Valquíria Tenório é professora
do IFSP campus Matão, doutora em Sociologia e pesquisadora de cultura, história
e educação na temática étnico-racial.
Essa é uma
tradução mais fiel e possível para o título do filme Hidden Figures (inspirado
no livro de mesmo título) que chega ao Brasil como “Estrelas Além do Tempo” premiado
pelo Sindicado dos Atores nos EUA e indicado a três categorias no Oscar deste
ano, melhor filme, melhor atriz coadjuvante e melhor roteiro adaptado. Esse
título diz muito sobre o filme, sobre a maneira como a história tratou as três
personagens, mulheres Afro-Americanas reais, acadêmicas e cientistas, Katherine
Johnson, Dorothy Vaughan e Mary Jackson alinhando-se às minhas reflexões sobre
a temática negra.
Digo isso
porque tenho construído com vocês uma reflexão sobre a invisibilização da
história negra no Brasil, mas essa não é uma realidade apenas em nosso país e tal
constatação fica bastante evidente ao assistirmos ao filme.
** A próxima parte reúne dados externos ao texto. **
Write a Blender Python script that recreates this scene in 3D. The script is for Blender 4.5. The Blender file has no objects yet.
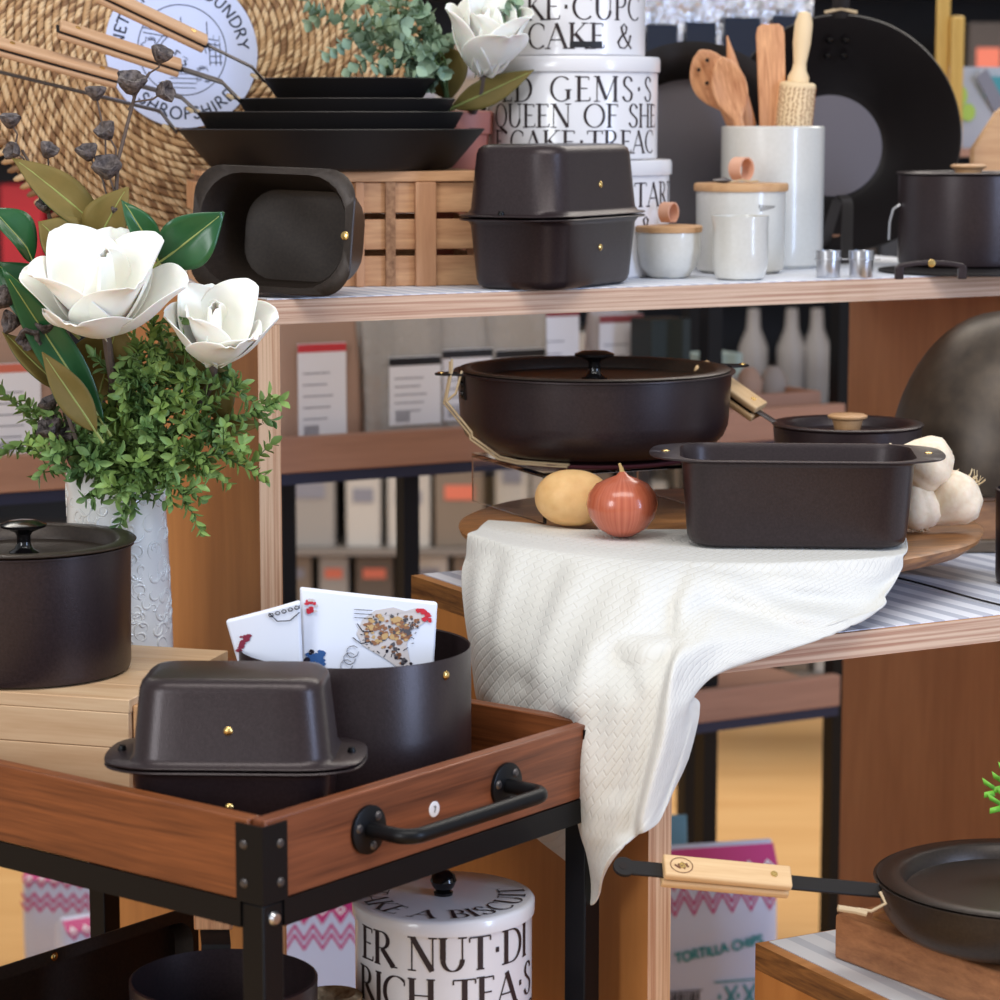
import bpy, math, random
from math import sin, cos, pi, radians, sqrt, atan2
from mathutils import Vector, Matrix, Quaternion
random.seed(11)
C = bpy.context.scene.collection
# ---------------- camera, world, lights, exposure ----------------
H = 1.35; FP = 2680.0; PITCH = math.atan(.1433); SP, CP = sin(PITCH), cos(PITCH)
cd = bpy.data.cameras.new('camera'); cam = bpy.data.objects.new('camera', cd); C.objects.link(cam)
cam.location = (0, 0, H); cam.rotation_euler = (pi/2 - PITCH, 0, 0)
cd.sensor_width = 36; cd.lens = 36*FP/1000; cd.clip_start = .05; cd.clip_end = 60
cd.dof.use_dof = True; cd.dof.focus_distance = 2.45; cd.dof.aperture_fstop = 8.0
bpy.context.scene.camera = cam
w = bpy.data.worlds.new('world'); bpy.context.scene.world = w; w.use_nodes = True
w.node_tree.nodes['Background'].inputs[0].default_value = (.92, .95, 1, 1)
w.node_tree.nodes['Background'].inputs[1].default_value = .42
def area(name, loc, target, sx, sy, power, col):
    l = bpy.data.lights.new(name, 'AREA'); l.shape = 'RECTANGLE'; l.size = sx; l.size_y = sy; l.energy = power; l.color = col
    o = bpy.data.objects.new(name, l); C.objects.link(o); o.location = loc
    o.rotation_euler = (Vector(target)-Vector(loc)).to_track_quat('-Z', 'Y').to_euler(); return o
area('window_light', (3.1, .35, 1.75), (0, 2.5, 1.0), .42, 2.1, 66, (.50, .66, 1))
area('window_light_left', (-2.6, -1.4, 2.2), (-.1, 2.6, 1.0), 1.2, 1.8, 74, (.93, .96, 1))
area('ceiling_light', (.2, 1.2, 3.2), (.2, 1.8, 0), 2.4, 1.0, 40, (1, .97, .92))
area('ceiling_light_aisle', (.4, 5.2, 3.1), (.4, 5.2, 0), 4.5, 1.6, 110, (1, .93, .84))
vs = bpy.context.scene.view_settings
vs.view_transform = 'Standard'; vs.look = 'None'; vs.gamma = 1; vs.use_curve_mapping = False; vs.exposure = 0.15

# ---------------- helpers ----------------
def pix(px, py, z=None, Y=None):
    u = (px-500)/FP; v = (500-py)/FP
    d = Vector((u, CP+v*SP, -SP+v*CP))
    k = (z-H)/d.z if z is not None else Y/d.y
    return Vector((0, 0, H)) + d*k
def col(base, e, px, z):
    "point base+s*e (horizontal line) that the photo column px meets at height z; returns s"
    u = (px-500)/FP
    a = base.x - u*(base.y*CP-(z-H)*SP); b = e.x - u*e.y*CP
    return -a/b
def s2l(c):
    c = c/255; return c/12.92 if c <= .04045 else ((c+.055)/1.055)**2.4
def rgb(r, g, b): return (s2l(r), s2l(g), s2l(b), 1)

class MB:
    def __init__(s): s.v = []; s.f = []; s.m = []
    def add(s, vs, fs, M=None, mi=0):
        n = len(s.v)
        s.v += [tuple(M @ Vector(p)) if M else tuple(p) for p in vs]
        s.f += [tuple(n+i for i in f) for f in fs]; s.m += [mi]*len(fs); return s
    def box(s, x0, x1, y0, y1, z0, z1, M=None, mi=None):
        vs = [(x, y, z) for z in (z0, z1) for y in (y0, y1) for x in (x0, x1)]
        fs = [(0, 2, 3, 1), (4, 5, 7, 6), (0, 1, 5, 4), (2, 6, 7, 3), (0, 4, 6, 2), (1, 3, 7, 5)]  # bottom top front back left right
        s.add(vs, fs, M)
        if mi: s.m[-6:] = mi
        return s
    def loft(s, rings, cap0=True, cap1=True, M=None, mi=0, close=True):
        n = len(rings[0]); vs = [p for r in rings for p in r]; fs = []
        for i in range(len(rings)-1):
            for j in range(n if close else n-1):
                a = i*n+j; b = i*n+(j+1) % n; fs.append((a, b, b+n, a+n))
        if cap0: fs.append(tuple(range(n))[::-1])
        if cap1: fs.append(tuple((len(rings)-1)*n+j for j in range(n)))
        return s.add(vs, fs, M, mi)
    def lathe(s, prof, n=48, M=None, mi=0, wob=None):
        vs = []; idx = []
        for (r, z) in prof:
            if r < 1e-6: idx.append([len(vs)]*n); vs.append((0, 0, z))
            else:
                idx.append(list(range(len(vs), len(vs)+n)))
                for j in range(n):
                    a = 2*pi*j/n; rr = r*(wob(a, z) if wob else 1); vs.append((rr*cos(a), rr*sin(a), z))
        fs = []
        for i in range(len(prof)-1):
            A, B = idx[i], idx[i+1]
            for j in range(n):
                k = (j+1) % n
                q = [A[j], A[k], B[k], B[j]]; o = []
                for t in q:
                    if t not in o: o.append(t)
                if len(o) > 2: fs.append(tuple(o))
        return s.add(vs, fs, M, mi)
    def tube(s, pts, r, n=10, M=None, mi=0, flat=1.0, up=None):
        pts = [Vector(p) for p in pts]; rings = []
        N = None
        for i, p in enumerate(pts):
            t = (pts[min(i+1, len(pts)-1)]-pts[max(i-1, 0)]).normalized()
            if N is None:
                u = Vector(up) if up else (Vector((0, 0, 1)) if abs(t.z) < .9 else Vector((1, 0, 0)))
                N = (u - t*u.dot(t)).normalized()
            else: N = (N - t*N.dot(t)).normalized()
            B = t.cross(N); rr = r[i] if isinstance(r, (list, tuple)) else r
            rings.append([tuple(p+N*cos(2*pi*j/n)*rr*flat+B*sin(2*pi*j/n)*rr) for j in range(n)])
        return s.loft(rings, M=M, mi=mi)
    def build(s, name, mat, parent=None, loc=None, rot=None, bevel=0, smooth=True, angle=38, subd=0, solid=0, label=None, seg=2):
        me = bpy.data.meshes.new(name); me.from_pydata(s.v, [], s.f)
        mats = mat if isinstance(mat, (list, tuple)) else [mat]
        for m in mats: me.materials.append(m)
        if len(mats) > 1: me.polygons.foreach_set('material_index', [min(i, len(mats)-1) for i in s.m])
        me.update()
        if smooth:
            me.polygons.foreach_set('use_smooth', [True]*len(me.polygons)); me.set_sharp_from_angle(angle=radians(angle))
        o = bpy.data.objects.new(name, me); C.objects.link(o)
        if parent: o.parent = parent
        if loc is not None: o.location = loc
        if rot is not None: o.rotation_euler = rot
        if solid:
            m = o.modifiers.new('thickness', 'SOLIDIFY'); m.thickness = solid; m.offset = 0
            if len(mats) > 1: m.material_offset = 1
        if bevel:
            m = o.modifiers.new('bevel', 'BEVEL'); m.width = bevel; m.segments = seg; m.limit_method = 'ANGLE'; m.angle_limit = radians(40)
        if subd:
            m = o.modifiers.new('subd', 'SUBSURF'); m.levels = subd; m.render_levels = subd
        if label: o['label'] = label
        return o
def thing(name, label, cat, loc=(0, 0, 0), rz=0, group=None, rot=None):
    o = bpy.data.objects.new(name, None); o.empty_display_size = .03; C.objects.link(o)
    o.location = loc; o.rotation_euler = rot if rot else (0, 0, rz)
    o['label'] = label; o['category'] = cat
    if group: o['group'] = group
    return o
def tag(o, label, cat, group=None):
    o['label'] = label; o['category'] = cat
    if group: o['group'] = group
    return o
def copy_tree(o, parent=None):
    c = o.copy(); C.objects.link(c)
    if parent: c.parent = parent
    for ch in list(o.children): copy_tree(ch, c)
    return c
def T(x=0, y=0, z=0): return Matrix.Translation((x, y, z))
def R(a, ax): return Matrix.Rotation(radians(a), 4, ax)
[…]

Como três mulheres
excepcionais no mundo da matemática, responsáveis por grandes feitos dentro de
uma das mais importantes instituições dos EUA, a NASA (National Aeronautics and
Space Administration), em uma época crucial para o desenvolvimento do projeto
espacial do país, foram invisibilizadas, escondidas pela história.
A
genialidade dessas três mulheres diante de problemas e situações da época como
a segregação racial e também a capacidade que demonstraram ao serem
confrontadas com a necessidade de criar teorias inovadoras para solucionar os
problemas que apareciam na corrida espacial as colocam com certeza como
estrelas além do tempo. Elas criaram fórmulas, cálculos, materiais que não
existiam ainda. Elas driblaram com maestria o próprio sistema de segregação
racial e o sexismo ao longo de sua trajetória.
O filme me
emocionou muito. Mexeu com diversos sentimentos, me fez sentir raiva, orgulho,
contentamento, tristeza. Destaco diversas cenas, entre elas as que demonstram o
papel da comunidade e o papel dos pais de Katherine, dispostos a oferecer a ela
as condições necessárias para que desenvolvesse seu talento e superasse as
dificuldades. Rompe com imagens estereotipadas de famílias negras desagregadas,
como se esse fosse o único cenário possível. Lembro ainda as cenas que trazem a
atuação de Dorothy Vaughan buscando construir uma estratégia coletiva de
conquistas para todas as mulheres negras que se viam segregadas dentro e fora
da NASA. A promoção de uma era comemorada, mas devia possibilitar a abertura de
caminho para as demais. Com certeza, vi a expressão Ubuntu, “eu sou porque nós
somos” neste e em outros momentos do filme! Como não se emocionar com as cenas
em que Mary Jackson consegue a tão sonhada permissão de estudar engenharia em
uma universidade que não permitia a entrada de negros e não contava com
mulheres na turma.
Três
mulheres, grandes feitos. E, talvez, o maior ainda seja conseguir romper com o
racismo que atuou fortemente na invisibilização de suas trajetórias. Vale muito
a pena assistir e atuar para que essas e outras muitas mulheres negras tenham o
seu devido reconhecimento e espaço na sociedade e na história.